Need some opionions here\ help. Current setup house built in 1959 walk out cellar on 1 side. Chimney for wood on this side 3 flues. Open fireplace in living room 1 .flue # 2 and 3 are in cellar 2 is open fireplace and 3 is 6" hole for woodstovepipe above and to the right. My oil furnace for hot water baseboard is at the other end of house guessing 40 ft away. Not allowed outside wood furnace here in this town. Can't insulate cellar due to living in flood zone. So I have indoor wood furnace burns up to 32" log normally once I get a good coal bed I can leave for work 530 to 6 am and come home between 4 to 5 pm and I still load up and it goes. Average burn around 6 cords whether cold or warmer winter's. Stove is in cellar. My idea was to figure out some type of stove to heat water into bulk tank then from there to a plate exchanger to hook baseboard into it. Everything in this house is room with a door hallways even have doors. Kitchen has doors. Kitchen is always cold living room is always hot wood stove underneath. And our master bedroom gets chilly to. Still on teen nights my oil furnace comes on drives me crazy.
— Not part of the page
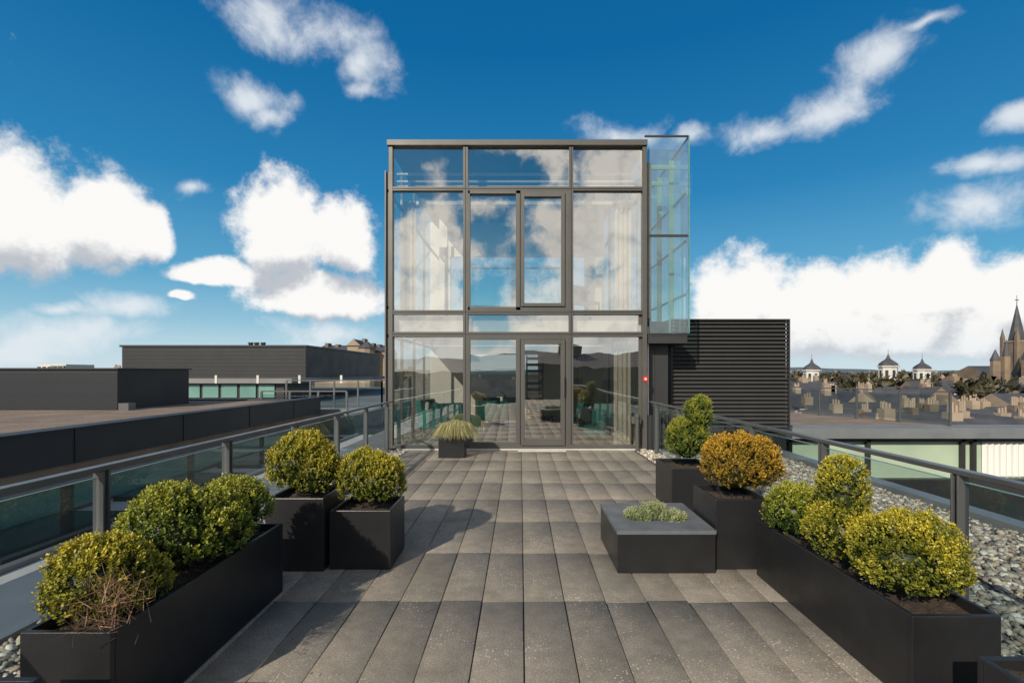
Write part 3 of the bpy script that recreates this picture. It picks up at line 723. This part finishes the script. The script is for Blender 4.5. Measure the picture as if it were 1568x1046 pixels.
# ---------------------------------------------------------------- world
W=bpy.data.worlds.new('World'); S.world=W; W.use_nodes=True; nt=W.node_tree; nt.nodes.clear()
W.cycles.sampling_method='MANUAL'; W.cycles.sample_map_resolution=256
out=N(nt,'ShaderNodeOutputWorld'); bg=N(nt,'ShaderNodeBackground'); nt.links.new(bg.outputs[0],out.inputs[0]); bg.inputs[1].default_value=.10
SE=math.radians(30); AZ=math.radians(210)
sky=N(nt,'ShaderNodeTexSky'); sky.sky_type='NISHITA'; sky.sun_disc=False; sky.sun_elevation=SE; sky.sun_rotation=AZ
sky.ozone_density=3.0; sky.air_density=1.0; sky.dust_density=.4
tc=N(nt,'ShaderNodeTexCoord'); D=tc.outputs['Generated']
def MT(op,a,b_=None,clamp=False,tree=None):
    t=tree or nt; n=N(t,'ShaderNodeMath',operation=op,use_clamp=clamp)
    for i,v in enumerate((a,b_)):
        if v is None: continue
        if isinstance(v,(int,float)): n.inputs[i].default_value=v
        else: t.links.new(v,n.inputs[i])
    return n.outputs[0]
sx=N(nt,'ShaderNodeSeparateXYZ'); nt.links.new(D,sx.inputs[0])
az=MT('ARCTAN2',sx.outputs[0],sx.outputs[1]); el=MT('ARCSINE',sx.outputs[2])
uv=N(nt,'ShaderNodeCombineXYZ'); nt.links.new(az,uv.inputs[0]); nt.links.new(el,uv.inputs[1])
def warp(sc_,amt,det):
    wn=N(nt,'ShaderNodeTexNoise'); wn.inputs['Scale'].default_value=sc_; wn.inputs['Detail'].default_value=det; nt.links.new(D,wn.inputs['Vector'])
    w1=N(nt,'ShaderNodeVectorMath',operation='SUBTRACT'); nt.links.new(wn.outputs['Color'],w1.inputs[0]); w1.inputs[1].default_value=(.5,.5,.5)
    w2=N(nt,'ShaderNodeVectorMath',operation='MULTIPLY'); nt.links.new(w1.outputs[0],w2.inputs[0]); w2.inputs[1].default_value=amt
    w3=N(nt,'ShaderNodeVectorMath',operation='ADD'); nt.links.new(uv.outputs[0],w3.inputs[0]); nt.links.new(w2.outputs[0],w3.inputs[1])
    return w3.outputs[0]
UV=warp(8,(.09,.045,0),3); UVW=warp(6,(.14,.11,0),3)
def group(name,blobs,flat=1.0):
    gt=bpy.data.node_groups.new(name,'ShaderNodeTree')
    gt.interface.new_socket('V',in_out='INPUT',socket_type='NodeSocketVector'); gt.interface.new_socket('F',in_out='OUTPUT',socket_type='NodeSocketFloat')
    gi=N(gt,'NodeGroupInput'); go=N(gt,'NodeGroupOutput'); cur=None
    for(cx,cy,rx,ry)in blobs:
        u=math.atan((cx-VX)/F); v=math.atan((HY-cy)/math.hypot(F,cx-VX))
        cu=math.cos(u); ru=rx/F*cu*cu; rv=ry/F*cu*math.cos(v)**2
        a=N(gt,'ShaderNodeVectorMath',operation='SUBTRACT'); gt.links.new(gi.outputs[0],a.inputs[0]); a.inputs[1].default_value=(u,v,0)
        b2=N(gt,'ShaderNodeVectorMath',operation='MULTIPLY'); gt.links.new(a.outputs[0],b2.inputs[0]); b2.inputs[1].default_value=(1/ru,1/rv,0)
        o_=b2.outputs[0]
        if flat!=1.0:
            b3=N(gt,'ShaderNodeVectorMath',operation='MULTIPLY'); gt.links.new(a.outputs[0],b3.inputs[0]); b3.inputs[1].default_value=(-1/ru,-flat/rv,0)
            b4=N(gt,'ShaderNodeVectorMath',operation='MAXIMUM'); gt.links.new(o_,b4.inputs[0]); gt.links.new(b3.outputs[0],b4.inputs[1]); o_=b4.outputs[0]
        c2=N(gt,'ShaderNodeVectorMath',operation='LENGTH'); gt.links.new(o_,c2.inputs[0])
        q=MT('SUBTRACT',1.0,c2.outputs['Value'],tree=gt)
        if cur is None: cur=q
        else:
            sm=N(gt,'ShaderNodeMath',operation='SMOOTH_MAX'); gt.links.new(cur,sm.inputs[0]); gt.links.new(q,sm.inputs[1]); sm.inputs[2].default_value=.12; cur=sm.outputs[0]
    gt.links.new(cur,go.inputs[0]); return gt
cum=group('cumulus',[(30,345,150,150),(160,358,95,118),(220,365,45,75),(-170,350,170,150),(440,370,95,112),(530,378,65,90),
  (490,460,130,60),(320,425,75,30),(280,456,35,14),
  (1130,480,95,105),(1240,490,100,90),(1335,470,100,105),(1450,460,95,90),(1560,470,120,105),(1350,520,360,75),(1720,480,160,130),
  (-460,400,160,110),(2100,420,280,150)],1.9)
wis=group('wisps',[(400,40,80,45),(500,45,95,55),(560,90,55,50),(565,130,30,24),(375,150,65,40),(400,185,36,24),(280,285,32,20),
  (1350,90,100,48),(1270,165,95,50),(1150,197,70,30),(1560,168,60,30),(1520,250,110,24),(1510,320,120,44),(940,205,80,26),(1065,212,40,26),(1430,40,60,14),
  (120,512,170,36),(20,530,120,28),(200,470,80,22),(510,510,110,32),(110,480,60,14),(1150,500,160,40)])
def inst(gt,v):
    g_=N(nt,'ShaderNodeGroup'); g_.node_tree=gt; nt.links.new(v,g_.inputs[0]); return g_.outputs[0]
def voff(v,o):
    a=N(nt,'ShaderNodeVectorMath',operation='ADD'); nt.links.new(v,a.inputs[0]); a.inputs[1].default_value=o; return a.outputs[0]
n1=noise(nt,D,11,8,.64,.0); n1b=noise(nt,voff(D,(-.012,0,.020)),11,6,.64,.0)
n2=noise(nt,D,14,8,.62,.25)
back=MT('MULTIPLY',sx.outputs[1],-1.0); 
bkf=N(nt,'ShaderNodeMapRange'); nt.links.new(back,bkf.inputs[0]); bkf.inputs[1].default_value=.05; bkf.inputs[2].default_value=.4
nb=noise(nt,D,6.0,2,.5,.2); bkn=MT('MULTIPLY',MT('SUBTRACT',nb,.36),2.6)
bkn=MT('SUBTRACT',MT('ADD',MT('MULTIPLY',bkf.outputs[0],1.0),bkn),1.0); bkn=MT('MINIMUM',bkn,.8)
def field(off,nn):
    f=inst(cum,voff(UV,(0,off,0)) if off else UV)
    f=MT('MAXIMUM',f,bkn); f=MT('MAXIMUM',f,-1.5)
    return MT('ADD',f,MT('MULTIPLY',MT('SUBTRACT',nn,.5),1.5))
F0=field(0,n1); F1=field(.06,n1b)
def ss(v,a,b_,lo=0,hi=1):
    r=N(nt,'ShaderNodeMapRange',interpolation_type='SMOOTHSTEP'); nt.links.new(v,r.inputs[0])
    for i,x in zip((1,2,3,4),(a,b_,lo,hi)): r.inputs[i].default_value=x
    return r.outputs[0]
A0=ss(F0,-.04,.36)
shade=ss(MT('SUBTRACT',F0,F1),-.46,.16)
ccol=mix_col(nt,shade,(5.2,5.5,6.0),(9.7,9.6,9.4))
FW=MT('ADD',inst(wis,UVW),MT('MULTIPLY',MT('SUBTRACT',n2,.50),2.2)); A1=MT('MULTIPLY',ss(FW,-.10,1.05),.88)
hs=N(nt,'ShaderNodeHueSaturation'); nt.links.new(sky.outputs[0],hs.inputs['Color']); hs.inputs['Saturation'].default_value=1.3
cr=ramp(nt,sx.outputs[2],[(0,(.50,.67,.76)),(.07,(.34,.59,.73)),(.17,(.11,.39,.62)),(.33,(.022,.225,.48)),(.55,(.003,.137,.36)),(.9,(.002,.09,.27))])
cs=N(nt,'ShaderNodeVectorMath',operation='SCALE'); nt.links.new(cr,cs.inputs[0]); cs.inputs['Scale'].default_value=10
skc=mix_col(nt,.90,hs.outputs[0],cs.outputs[0])
c=mix_col(nt,A1,skc,(8.0,8.4,8.8)); c=mix_col(nt,A0,c,ccol)
hz=ss(sx.outputs[2],.0,.10,.5,0); c=mix_col(nt,hz,c,(7.0,8.0,8.6))
nt.links.new(c,bg.inputs[0])

L=bpy.data.lights.new('sun','SUN'); L.energy=4.9; L.angle=math.radians(.5); L.color=(1,.91,.78)
o=bpy.data.objects.new('sun',L); COL.objects.link(o)
dv=Vector((-math.sin(AZ)*math.cos(SE),-math.cos(AZ)*math.cos(SE),-math.sin(SE))); o.rotation_euler=dv.to_track_quat('-Z','Y').to_euler()
o.location=(-10,-18,20)
cd=bpy.data.cameras.new('camera'); cam=bpy.data.objects.new('camera',cd); COL.objects.link(cam)
cam.location=(0,0,H); cam.rotation_euler=(math.pi/2,0,0); cd.sensor_width=36; cd.lens=36*F/1568
cd.shift_x=-(VX-784)/1568; cd.shift_y=(HY-523)/1568; cd.clip_end=20000; cd.clip_start=.05
S.camera=cam
S.view_settings.view_transform='Standard'; S.view_settings.look='None'; S.view_settings.exposure=0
You have a forced air furnace, or a wood fired "boiler"? It doesn't work good? If you are saying you want to install a wood fired "boiler" that charges a large insulated water tank that then feeds the baseboards...that is a system that works well...can get spendy to install though.
its possible to run a loop through the plenum of your current wood furnace to charge an insulated tank and then feed your existing system though a heat exchanger from that. Your Oil fired system is likely a closed loop system. the wood section would likely need to be and open system.
From what I have read, that would make enough heat for domestic hot water...not nearly enough BTU's to feed a baseboard though...
So isn't a plate exchanger to keep the open system wood stove and the closed system hot water base board separate. One of these
Let's work this backwards, easiest first. 1.) Use existing circulation pump to pump water through plate exchanger from storage tank into cold side of boiler. 2.) Install storage tank to hold water heater from wood burner. 3.) Install circulation pump to pump water between tank and wood burner. 4.) Some sort of air to water heat exchanger to pull heat from wood burner to water.
Look here...Amish made... Boilers & Accessories ... also ... Hot Water Tanks / Canners | Hitzer ... maybe those links can give you some ideas. Both are Amish built.
Being from the north East you should have no shortage of Amish stoves/experience near you. Not sure if the links provide you with what you need, but hopefully you can get some ideas. DSM has some heat exchangers to look at. If you’re near New York try Miller’s ???(hardware maybe)...name of the place fails me at the moment. It’s a stove shop and hardware of sorts.